Dataset excerpt:
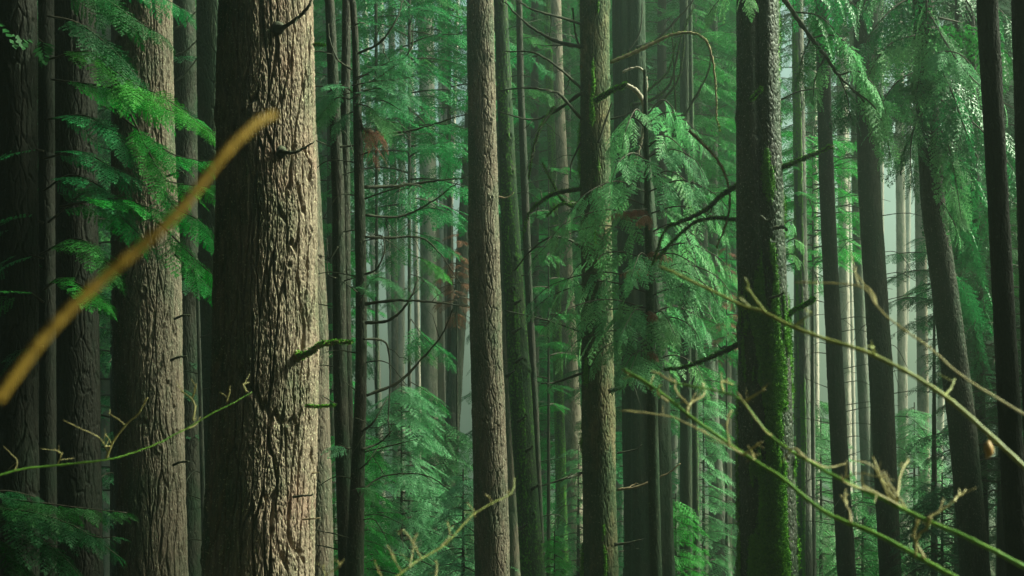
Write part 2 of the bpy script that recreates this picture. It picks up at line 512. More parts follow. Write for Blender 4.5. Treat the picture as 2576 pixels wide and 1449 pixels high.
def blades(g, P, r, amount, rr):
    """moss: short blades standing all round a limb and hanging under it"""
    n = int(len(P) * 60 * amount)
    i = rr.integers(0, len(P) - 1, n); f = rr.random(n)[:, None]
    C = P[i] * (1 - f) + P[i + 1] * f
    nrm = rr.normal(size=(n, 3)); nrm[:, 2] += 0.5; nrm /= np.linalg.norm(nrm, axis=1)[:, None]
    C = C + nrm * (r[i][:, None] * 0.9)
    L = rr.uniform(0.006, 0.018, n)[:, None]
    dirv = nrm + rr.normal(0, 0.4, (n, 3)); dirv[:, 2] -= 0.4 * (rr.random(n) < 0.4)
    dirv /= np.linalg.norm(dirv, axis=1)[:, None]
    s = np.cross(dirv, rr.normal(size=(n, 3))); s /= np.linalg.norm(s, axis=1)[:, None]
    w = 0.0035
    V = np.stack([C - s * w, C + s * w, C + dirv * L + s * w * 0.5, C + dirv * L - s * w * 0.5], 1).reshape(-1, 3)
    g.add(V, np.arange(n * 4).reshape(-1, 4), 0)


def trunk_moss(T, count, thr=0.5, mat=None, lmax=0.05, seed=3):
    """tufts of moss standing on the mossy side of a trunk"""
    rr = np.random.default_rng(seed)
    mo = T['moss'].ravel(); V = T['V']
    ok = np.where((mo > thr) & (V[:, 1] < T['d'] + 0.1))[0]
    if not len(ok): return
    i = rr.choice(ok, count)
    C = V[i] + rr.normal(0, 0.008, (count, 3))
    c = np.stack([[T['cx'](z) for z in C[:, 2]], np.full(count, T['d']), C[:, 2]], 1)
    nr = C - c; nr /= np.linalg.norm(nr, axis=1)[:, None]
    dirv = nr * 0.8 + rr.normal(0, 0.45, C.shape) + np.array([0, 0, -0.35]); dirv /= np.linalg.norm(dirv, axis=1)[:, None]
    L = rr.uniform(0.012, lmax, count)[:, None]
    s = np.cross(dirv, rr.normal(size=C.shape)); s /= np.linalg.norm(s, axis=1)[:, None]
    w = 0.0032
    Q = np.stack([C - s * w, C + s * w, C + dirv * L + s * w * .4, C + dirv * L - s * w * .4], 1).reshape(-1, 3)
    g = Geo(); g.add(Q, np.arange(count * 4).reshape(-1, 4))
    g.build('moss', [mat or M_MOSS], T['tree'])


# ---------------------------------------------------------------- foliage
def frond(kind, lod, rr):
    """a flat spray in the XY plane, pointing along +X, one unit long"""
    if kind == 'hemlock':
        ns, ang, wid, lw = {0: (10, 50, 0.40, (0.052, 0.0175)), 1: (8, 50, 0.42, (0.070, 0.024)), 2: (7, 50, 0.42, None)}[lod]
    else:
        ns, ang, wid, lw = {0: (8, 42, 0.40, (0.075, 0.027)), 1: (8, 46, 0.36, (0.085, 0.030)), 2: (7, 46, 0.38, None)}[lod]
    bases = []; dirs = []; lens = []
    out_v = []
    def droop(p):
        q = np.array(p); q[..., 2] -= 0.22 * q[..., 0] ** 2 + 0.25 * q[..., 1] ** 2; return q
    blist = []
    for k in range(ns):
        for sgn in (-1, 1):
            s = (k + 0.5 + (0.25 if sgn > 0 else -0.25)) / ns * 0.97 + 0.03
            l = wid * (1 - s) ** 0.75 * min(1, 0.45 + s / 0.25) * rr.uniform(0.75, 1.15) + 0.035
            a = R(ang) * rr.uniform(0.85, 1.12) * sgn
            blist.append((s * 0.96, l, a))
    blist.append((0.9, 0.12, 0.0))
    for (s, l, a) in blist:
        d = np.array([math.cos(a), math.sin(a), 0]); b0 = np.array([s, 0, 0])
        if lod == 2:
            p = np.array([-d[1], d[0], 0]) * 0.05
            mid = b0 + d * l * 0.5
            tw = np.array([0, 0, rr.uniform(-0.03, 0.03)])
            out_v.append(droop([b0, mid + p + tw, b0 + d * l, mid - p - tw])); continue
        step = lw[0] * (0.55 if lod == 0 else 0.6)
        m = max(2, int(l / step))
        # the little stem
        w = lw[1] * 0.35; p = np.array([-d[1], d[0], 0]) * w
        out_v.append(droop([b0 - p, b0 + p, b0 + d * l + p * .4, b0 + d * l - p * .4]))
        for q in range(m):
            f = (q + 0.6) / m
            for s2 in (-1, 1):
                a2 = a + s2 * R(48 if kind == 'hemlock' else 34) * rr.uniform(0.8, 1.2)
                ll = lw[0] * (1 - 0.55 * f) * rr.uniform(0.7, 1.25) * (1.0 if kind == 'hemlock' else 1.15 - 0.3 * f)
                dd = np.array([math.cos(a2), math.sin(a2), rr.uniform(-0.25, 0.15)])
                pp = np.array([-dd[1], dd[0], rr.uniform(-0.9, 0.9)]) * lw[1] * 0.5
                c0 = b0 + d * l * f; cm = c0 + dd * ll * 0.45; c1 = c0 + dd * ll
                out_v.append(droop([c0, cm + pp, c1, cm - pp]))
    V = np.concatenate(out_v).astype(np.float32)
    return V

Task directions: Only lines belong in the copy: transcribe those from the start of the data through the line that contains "g.build('moss', [mat or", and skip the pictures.

Output below:
Write part 2 of the bpy script that recreates this picture. It picks up at line 512. More parts follow. Write for Blender 4.5. Treat the picture as 2576 pixels wide and 1449 pixels high.
def blades(g, P, r, amount, rr):
    """moss: short blades standing all round a limb and hanging under it"""
    n = int(len(P) * 60 * amount)
    i = rr.integers(0, len(P) - 1, n); f = rr.random(n)[:, None]
    C = P[i] * (1 - f) + P[i + 1] * f
    nrm = rr.normal(size=(n, 3)); nrm[:, 2] += 0.5; nrm /= np.linalg.norm(nrm, axis=1)[:, None]
    C = C + nrm * (r[i][:, None] * 0.9)
    L = rr.uniform(0.006, 0.018, n)[:, None]
    dirv = nrm + rr.normal(0, 0.4, (n, 3)); dirv[:, 2] -= 0.4 * (rr.random(n) < 0.4)
    dirv /= np.linalg.norm(dirv, axis=1)[:, None]
    s = np.cross(dirv, rr.normal(size=(n, 3))); s /= np.linalg.norm(s, axis=1)[:, None]
    w = 0.0035
    V = np.stack([C - s * w, C + s * w, C + dirv * L + s * w * 0.5, C + dirv * L - s * w * 0.5], 1).reshape(-1, 3)
    g.add(V, np.arange(n * 4).reshape(-1, 4), 0)


def trunk_moss(T, count, thr=0.5, mat=None, lmax=0.05, seed=3):
    """tufts of moss standing on the mossy side of a trunk"""
    rr = np.random.default_rng(seed)
    mo = T['moss'].ravel(); V = T['V']
    ok = np.where((mo > thr) & (V[:, 1] < T['d'] + 0.1))[0]
    if not len(ok): return
    i = rr.choice(ok, count)
    C = V[i] + rr.normal(0, 0.008, (count, 3))
    c = np.stack([[T['cx'](z) for z in C[:, 2]], np.full(count, T['d']), C[:, 2]], 1)
    nr = C - c; nr /= np.linalg.norm(nr, axis=1)[:, None]
    dirv = nr * 0.8 + rr.normal(0, 0.45, C.shape) + np.array([0, 0, -0.35]); dirv /= np.linalg.norm(dirv, axis=1)[:, None]
    L = rr.uniform(0.012, lmax, count)[:, None]
    s = np.cross(dirv, rr.normal(size=C.shape)); s /= np.linalg.norm(s, axis=1)[:, None]
    w = 0.0032
    Q = np.stack([C - s * w, C + s * w, C + dirv * L + s * w * .4, C + dirv * L - s * w * .4], 1).reshape(-1, 3)
    g = Geo(); g.add(Q, np.arange(count * 4).reshape(-1, 4))
    g.build('moss', [mat or M_MOSS], T['tree'])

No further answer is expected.